Opinión | La suerte de besar

Bendita normalidad y mis amigos exquisitos

Bendita normalidad y mis amigos exquisitos

Bendita normalidad y mis amigos exquisitos

Hubo una época en la que creía ser más interesante si el cine que me gustaba era el que concatenaba planos eternos, y sobre todo muy lentos, de espacios abiertos o de situaciones cotidianas, como peinarse, observar pajaritos, vestirse o preparar una ensalada. Lo imprescindible era que los diálogos fueran escasos y los personajes tortuosos. He llegado a pasar una tarde de sábado viendo una película con una secuencia infinita de miles de hormigas entrando y saliendo de su hormiguero. Recordé esas ganas de encontrarme a mí misma en el terreno de las aficiones extraordinarias el fin de semana pasado, mientras veía Gladiator II y comía cinco euros de palomitas saladas y una bolsa de chuches. Quién te ha visto y quién te ve.

Tengo amigos que disfrutan de las pizzas de autor. Ésas que combinan piña con foie o salmón con queso cremoso. Yo soy fan de las Margarita de base fina y crujiente. La sencillez en la gastronomía es un bien a proteger. Esos mismos amigos exquisitos me aconsejan que vea tal o cual serie distópica, que presenta un mundo apocalíptico, en donde las mujeres son esclavas, las guerras incesantes o los climas insoportables. «Mírala, es interesantísima. Da que pensar porque no estamos tan lejos de que este horror llegue», me dicen. ¡Anda ya! Mi momento vital es ver cine optimista, con final feliz y películas de sobremesa que me acompañen durante una siesta armónica y reconfortante. Mis colegas me tildan de «demasiado normal».

Admito ser persona de aficiones mundanas. Cuando viajo soy de las que, en cuanto pueden, se suben al bus turístico. No me avergüenza ser paseada, cual rebaño, por delante de las atracciones y edificios emblemáticos de cualquier ciudad europea. Mis amigos de la pizza de autor creen que soy una vergüenza para el turismo valioso de verdad y que las ciudades deben conocerse a base de pateos.
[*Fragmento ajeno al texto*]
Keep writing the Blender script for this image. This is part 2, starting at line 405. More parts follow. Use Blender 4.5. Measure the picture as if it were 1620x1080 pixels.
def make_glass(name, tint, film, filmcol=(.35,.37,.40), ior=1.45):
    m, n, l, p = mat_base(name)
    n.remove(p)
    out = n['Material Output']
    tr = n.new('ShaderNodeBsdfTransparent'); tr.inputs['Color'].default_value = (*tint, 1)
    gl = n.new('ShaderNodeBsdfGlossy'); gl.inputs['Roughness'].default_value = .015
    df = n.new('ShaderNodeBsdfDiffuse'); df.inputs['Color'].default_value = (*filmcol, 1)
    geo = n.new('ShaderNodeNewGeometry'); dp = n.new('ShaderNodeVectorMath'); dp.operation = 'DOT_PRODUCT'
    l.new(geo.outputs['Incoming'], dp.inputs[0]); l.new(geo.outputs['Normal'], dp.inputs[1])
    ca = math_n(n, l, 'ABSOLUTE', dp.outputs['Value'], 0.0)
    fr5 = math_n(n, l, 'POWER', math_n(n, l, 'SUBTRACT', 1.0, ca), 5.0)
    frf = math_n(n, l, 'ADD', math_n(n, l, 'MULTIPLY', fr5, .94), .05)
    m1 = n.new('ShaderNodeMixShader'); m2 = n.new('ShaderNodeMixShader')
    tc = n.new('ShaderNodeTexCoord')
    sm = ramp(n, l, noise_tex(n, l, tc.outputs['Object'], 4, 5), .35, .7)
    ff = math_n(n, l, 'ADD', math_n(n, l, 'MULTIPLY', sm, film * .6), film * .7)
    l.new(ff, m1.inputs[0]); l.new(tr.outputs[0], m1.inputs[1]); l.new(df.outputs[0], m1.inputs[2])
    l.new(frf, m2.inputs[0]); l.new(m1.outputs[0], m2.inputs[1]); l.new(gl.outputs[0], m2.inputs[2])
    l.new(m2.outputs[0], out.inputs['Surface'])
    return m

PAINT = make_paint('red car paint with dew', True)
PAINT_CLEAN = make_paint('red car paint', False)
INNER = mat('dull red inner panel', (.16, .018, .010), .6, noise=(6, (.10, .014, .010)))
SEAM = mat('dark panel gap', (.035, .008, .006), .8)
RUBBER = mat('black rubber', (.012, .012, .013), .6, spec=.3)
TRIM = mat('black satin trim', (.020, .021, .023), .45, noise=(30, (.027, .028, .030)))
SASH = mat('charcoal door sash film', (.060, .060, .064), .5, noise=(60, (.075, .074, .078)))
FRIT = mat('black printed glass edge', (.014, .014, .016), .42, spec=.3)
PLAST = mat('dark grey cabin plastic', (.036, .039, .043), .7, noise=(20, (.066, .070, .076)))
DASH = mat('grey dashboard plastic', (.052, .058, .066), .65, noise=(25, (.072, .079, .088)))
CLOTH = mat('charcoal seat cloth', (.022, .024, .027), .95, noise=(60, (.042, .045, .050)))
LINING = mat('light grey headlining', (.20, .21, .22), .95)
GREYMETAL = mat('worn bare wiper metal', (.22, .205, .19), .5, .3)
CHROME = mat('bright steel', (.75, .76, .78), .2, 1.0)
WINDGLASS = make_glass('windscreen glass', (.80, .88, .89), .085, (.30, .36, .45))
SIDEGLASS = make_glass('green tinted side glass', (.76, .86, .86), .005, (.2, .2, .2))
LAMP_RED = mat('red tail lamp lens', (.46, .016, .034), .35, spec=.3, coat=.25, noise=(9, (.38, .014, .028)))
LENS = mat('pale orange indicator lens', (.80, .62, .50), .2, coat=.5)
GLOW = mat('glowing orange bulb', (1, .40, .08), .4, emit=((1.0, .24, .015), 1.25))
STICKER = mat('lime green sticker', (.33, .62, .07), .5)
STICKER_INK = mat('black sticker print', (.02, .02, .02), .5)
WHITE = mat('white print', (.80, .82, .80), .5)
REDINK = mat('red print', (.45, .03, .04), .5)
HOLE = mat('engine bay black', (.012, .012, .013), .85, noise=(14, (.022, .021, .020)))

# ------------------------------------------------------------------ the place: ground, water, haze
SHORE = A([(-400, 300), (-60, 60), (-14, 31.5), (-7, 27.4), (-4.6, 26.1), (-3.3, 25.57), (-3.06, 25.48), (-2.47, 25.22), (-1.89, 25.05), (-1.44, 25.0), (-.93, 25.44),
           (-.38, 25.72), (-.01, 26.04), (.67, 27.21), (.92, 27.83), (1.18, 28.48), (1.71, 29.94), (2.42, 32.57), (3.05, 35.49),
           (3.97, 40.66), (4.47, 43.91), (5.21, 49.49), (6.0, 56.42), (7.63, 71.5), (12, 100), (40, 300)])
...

A pateos nadie me gana, pero una vista de pájaro tampoco está mal. Aunque eso implique que te etiqueten de turista típica y tópica.

Dicen mis compañeros que hay que tener una opinión sobre la polémica entre David Broncano y Pablo Motos. Siento una ligera vergüenza admitiendo que no la tengo y que ambos personajes me dan igual. Podría decir que Broncano es ingenioso, pero que su tono de voz me cansa o que Motos tiene un equipo de producción envidiable, pero que su presencia me da grima y que verle bailar me hace sentir vergüenza ajena. Podría decir que me parece aberrante e insultante para la ciudadanía la cantidad de dinero público que cobra el primero, pero la realidad es que me interesa más bien poco su lucha por mostrar quién tiene más poder para influenciar la agenda de los famosos. Ambos me resultan indiferentes. Mis amigos no comprenden por qué no opino como ellos: que uno está en el lado bueno de la vida y que el otro está en el malo.

La normalidad y las aficiones sencillas y mundanas están infravaloradas. Me declaro defensora de las películas comerciales y previsibles, de los platos con ingredientes sencillos y reconocibles, de la experiencia de pasearse por una ciudad extranjera con un mapa en la mano y de la libertad de poder admitir que el tema social de la semana te la trae al pairo.